AMD Ryzen 3 3300X Manual Overclocking Frequency:
We managed to push our 3300X sample to 4.45GHz using 1.4V in the ASUS UEFI. This was quick and easy and proved stable even with our budget Arctic CPU cooler.
As the 3300X is already clocked high out of the box, our overclock only added around 5W onto the package power draw and the actual load voltage barely changed.
AMD Ryzen 3 3100 Manual Overclocking Frequency:
The 3100 pushed to 4.2GHz on all cores using the same 1.4V in the ASUS UEFI. CPU package power this time increased to around 75W under Cinebench load, so cooling the overclocked chip is still an easy task.
I guess there’s a reasonable argument that the full four-core CCXs of the 3300X are higher quality silicon than the severely crippled two-core CCXs forming the 3100.
A modest but worthwhile performance gain was registered for the overclocked Ryzen 3 3300X. The 3100’s gain was slightly more noticeable as it represented a larger percentage increase from its stock frequency.

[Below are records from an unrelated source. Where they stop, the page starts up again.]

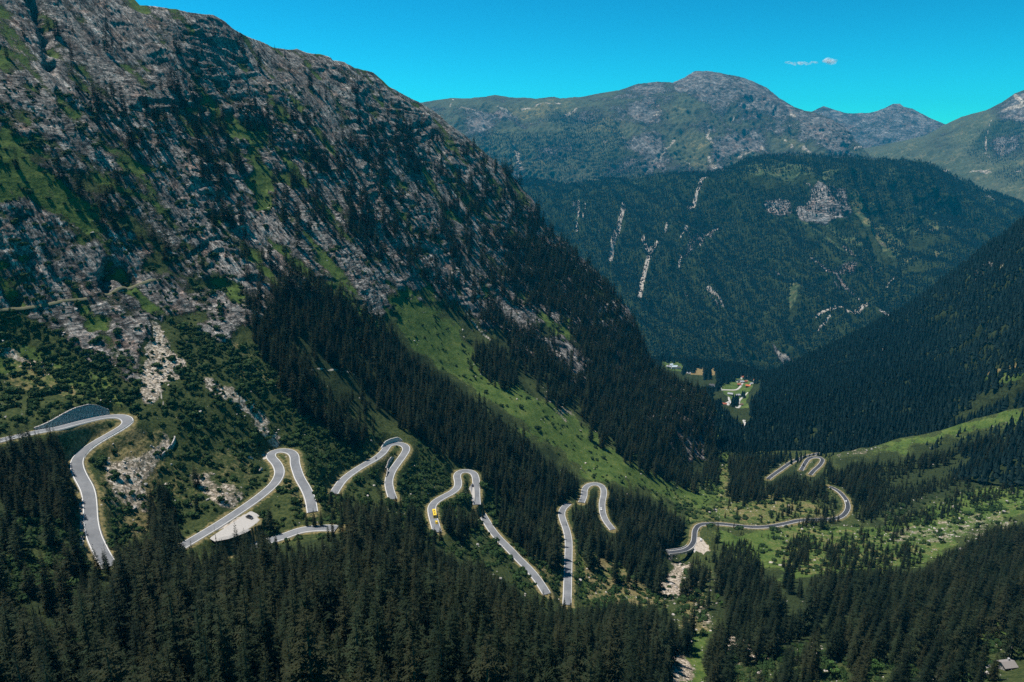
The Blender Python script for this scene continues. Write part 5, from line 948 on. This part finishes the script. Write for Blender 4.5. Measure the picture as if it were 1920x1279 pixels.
def guardrail(k, a, b, side, lab):
    W = edge(k, side * (HW + .62)); i0, i1 = sorted((near_road(k, *a), near_road(k, *b))); W = W[i0:i1]; root = empty('guard_rail', W[len(W) // 2]); c = W[len(W) // 2]
    V = np.stack([W - c + np.array([0, 0, z]) for z in (.48, .60, .70, .84)], 1); T = np.gradient(W[:, :2], axis=0); T /= np.linalg.norm(T, axis=1, keepdims=True); nr = np.stack([T[:, 1], -T[:, 0]], 1)
    for j, o in enumerate((.0, .06, -.02, .05)): V[:, j, :2] += nr * o
    m = len(W); ii = np.arange(m * 4).reshape(m, 4); f = np.stack([ii[:-1, :-1], ii[:-1, 1:], ii[1:, 1:], ii[1:, :-1]], -1).reshape(-1, 4); mesh_np('rail', V.reshape(-1, 3), f, M_STEEL, True, root)
    pm = MB(); pm.box(-.06, .06, -.06, .06, -.5, .8); po = pm.build('post', M_STEEL, root)
    for n, i in enumerate(range(0, m, max(3, m // 60))):
        o = po if n == 0 else bpy.data.objects.new('post', po.data)
        if n: COL.objects.link(o); o.parent = root
        o.location = W[i] - c
    tag(root, lab, 'guard rail'); return root
sA = 1 if edge('A', 3)[near_road('A', 170, 950)][0] > edge('A', -3)[near_road('A', 170, 950)][0] else -1
guardrail('A', (238, 785), (190, 1035), sA, 'long steel guard rail along the outer edge of the uppermost road bend')
# bridge over the stream
iB = near_road('J', 1294, 1026); WB = ROADW['J'][:iB + 2]; br_ = empty('road_bridge', WB[len(WB) // 2]); cB = WB[len(WB) // 2]
e1, e2 = edge('J', HW + .9)[:iB + 2], edge('J', -HW - .9)[:iB + 2]
if e1[len(e1) // 2][1] > e2[len(e2) // 2][1]: e1, e2 = e2, e1
def strip(name, rings, mat):
    rings = [r - cB for r in rings]; n = len(rings); V = np.stack(rings, 1).reshape(-1, 3); m = len(rings[0]); ii = np.arange(m * n).reshape(m, n); f = np.concatenate([np.stack([ii[:-1, a], ii[1:, a], ii[1:, (a + 1) % n], ii[:-1, (a + 1) % n]], -1) for a in range(n)]); return mesh_np(name, V, [f, ii[[0]], ii[[-1]][:, ::-1]], mat, False, br_)
def sh(e, o, z): d = (e2 - e1)[:, :2]; d /= np.linalg.norm(d, axis=1, keepdims=True); q = e.copy(); q[:, :2] += d * o; q[:, 2] += z; return q
strip('deck', [sh(e1, .02, -.12), sh(e2, -.02, -.12), sh(e2, -.4, -1.1), sh(e1, .4, -1.1)], M_CONC)
for e, s in ((e1, 1), (e2, -1)): strip('parapet', [sh(e, -.12 * s, -.95), sh(e, -.12 * s, .95), sh(e, .22 * s, .95), sh(e, .22 * s, -.1), sh(e, .0, -.11)], M_CONC)
for i in (len(e1) - 3, 2):
    pp = MB(); a, b = e1[i] - cB, e2[i] - cB; ce = (a + b) / 2; pp.box(-1.0, 1.0, -3.4, 3.4, -9, -1.1); o = pp.build('abutment', M_CONC, br_); o.location = (ce[0], ce[1], ce[2]); d = b - a; o.rotation_euler = (0, 0, math.atan2(d[1], d[0]) - math.pi / 2)
tag(br_, 'short concrete road bridge with parapet over the stream', 'bridge')

# ------------------------------------------------------------------ vehicles
M_GLASS = simple_mat('dark_glass', (.015, .018, .022), .08, .6, .1, 1); M_TYRE = simple_mat('tyre_rubber', (.02, .02, .021), .85, .2, .15, 4); M_LAMP = simple_mat('lamp_glass', (.75, .74, .7), .2, .6, .05, 1); M_RIM = simple_mat('wheel_rim', (.5, .5, .52), .35, .5, .05, 1, .8); M_RED = simple_mat('tail_lamp', (.35, .01, .01), .3, .5, .05, 1)
def paint_mat(name, c): t = NT(name); b = t.bsdf(c, .3, .5); b.inputs['Coat Weight'].default_value = .6; return t.m
def prism(mb, prof, w0, w1=None, zsplit=None):
    """side profile (x,z) swept across; width narrows towards the top"""
    zs = [z for _, z in prof]; z0, z1 = min(zs), max(zs); w1 = w1 or w0; V = []; n = len(prof)
    for s in (-1, 1):
        for x, z in prof: V.append((x, s * (w0 + (w1 - w0) * (z - z0) / (z1 - z0)) / 2, z))
    mb.add(V, [(i, (i + 1) % n, n + (i + 1) % n, n + i) for i in range(n)] + [tuple(range(n - 1, -1, -1)), tuple(range(n, 2 * n))])
def car(loc, yaw, mat, lab, group=None, L=4.3, tall=1.48):
    e = empty('parked_car' if 'parked' in lab else 'car', loc, yaw); h = L / 2
    b = MB(); prism(b, [(-h, .35), (-h - .04, .62), (-h + .08, .92), (-h + .55, .97), (h - 1.25, .92), (h - .25, .78), (h, .6), (h - .02, .32), (h - .3, .22), (-h + .3, .22)], 1.76, 1.66); prism(b, [(-h + .75, tall - .10), (-h + 1.1, tall), (h - 2.1, tall), (h - 1.75, tall - .10)], 1.36, 1.26); b.build('body', mat, e)
    g = MB(); prism(g, [(-h + .35, .95), (-h + .72, tall - .09), (h - 1.72, tall - .09), (h - 1.05, .92)], 1.60, 1.30); g.build('window', M_GLASS, e)
    for x in (-h + .8, h - .85):
        for s in (-1, 1):
            wm = MB(); wm.cyl((0, 0, 0), 'y', .32, .22, 14); wo_ = wm.build('wheel', M_TYRE, e, True); wo_.location = (x, s * .80, .32); rm = MB(); rm.cyl((0, 0, 0), 'y', .19, .235, 10); rm.build('rim', M_RIM, wo_)
    for s in (-1, 1):
        m = MB(); m.box(h - .10, h + .015, s * .62 - .17, s * .62 + .17, .58, .72); m.build('headlight', M_LAMP, e); m = MB(); m.box(-h - .045, -h + .05, s * .66 - .13, s * .66 + .13, .68, .86); m.build('tail_light', M_RED, e)
        m = MB(); m.box(h - 1.62, h - 1.42, s * .93 - .09, s * .93 + .09, .92, 1.05); m.build('mirror', mat, e)
    tag(e, lab, 'car', group); return e
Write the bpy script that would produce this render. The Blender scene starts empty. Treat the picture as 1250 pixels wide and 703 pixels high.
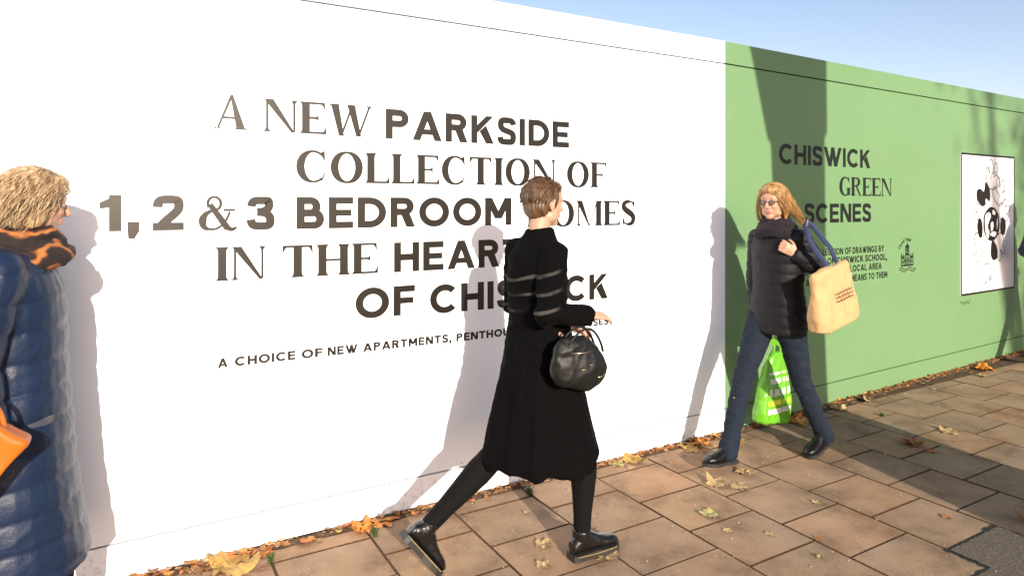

Interestingly, our overclocked testing highlights the importance of Ryzen 3 3300X’s CCX topology. The 4.2GHz overclocked Ryzen 3 3100 is just shy of the 3300X’s 4.3GHz stock-clocked frequency. However, the cheaper dual-CCX part is noticeably slower in Shadow of the Tomb Raider performance. The 16MB of local L3 cache and no inter-CCX latency are clearly a benefit for the Ryzen 3 3300X in certain scenarios.